Essa relação, prossegue ele, já é feita pelas cooperativas, “inserindo egressos do sistema prisional, populações da comunidade lgbtqiap+, refugiados, idosos e, principalmente, as mulheres”.
Outro dado da pesquisa da Abrelpe joga luz sobre o cenário dos resíduos no país: apenas 4% são reciclados.
A nível de comparação, o número é quatro vezes maior em países economicamente similares ao Brasil, como Argentina, África do Sul e Chile, e que chega a 67% na Alemanha, por exemplo.
O problema possui várias fontes, segundo Carlos Silva Filho. Essas falhas estruturais, aponta, constroem o cenário de atraso ao qual ele se refere.
Em primeiro lugar, cita o presidente da Abrelpe, a dimensão territorial do Brasil dificulta a logística do processo de retorno dos materiais. O custo pela tributação no país é outra adversidade: “O país não tem previsão tributária que priorize a utilização do resíduo como recurso. Existe, em muitos casos, uma bitributação, e o recurso sai mais caro que a matéria-prima.”
Por fim, a falta de integração entre as esferas do poder público termina por atrapalhar qualquer avanço nesse sentido.

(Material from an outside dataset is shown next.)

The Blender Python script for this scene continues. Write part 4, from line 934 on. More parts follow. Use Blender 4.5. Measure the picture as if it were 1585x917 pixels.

“As ações são pontuais e individualizadas, e não há uma integração para se criar uma economia de escala, um potencial de negócios”, diz o presidente da Abrelpe.
Silva Filho aponta, ainda, que o país vive um processo de aumento da geração de recicláveis, que deve seguir pelos próximos anos. “Por isso, precisamos girar esse quadro”, diz.
Os dados de comparação a outros países são contestados por Telines Basílio. Segundo ele, os números são oficiais, portanto consideram somente as empresas de coleta de resíduos das prefeituras, sem incluir o trabalho dos catadores. “Falta inserir os números não oficiais. Se fizer isso, com certeza esses números irão aumentar e muito”, afirma o gestor ambiental.
Presidente da Abrelpe, Silva Filho pontua que, segundo fontes distintas, o índice de reciclagem gira entre 3% e 4%. “Desconheço alguma base de dados referenciada que tenha chegado a um índice diferente”, completa.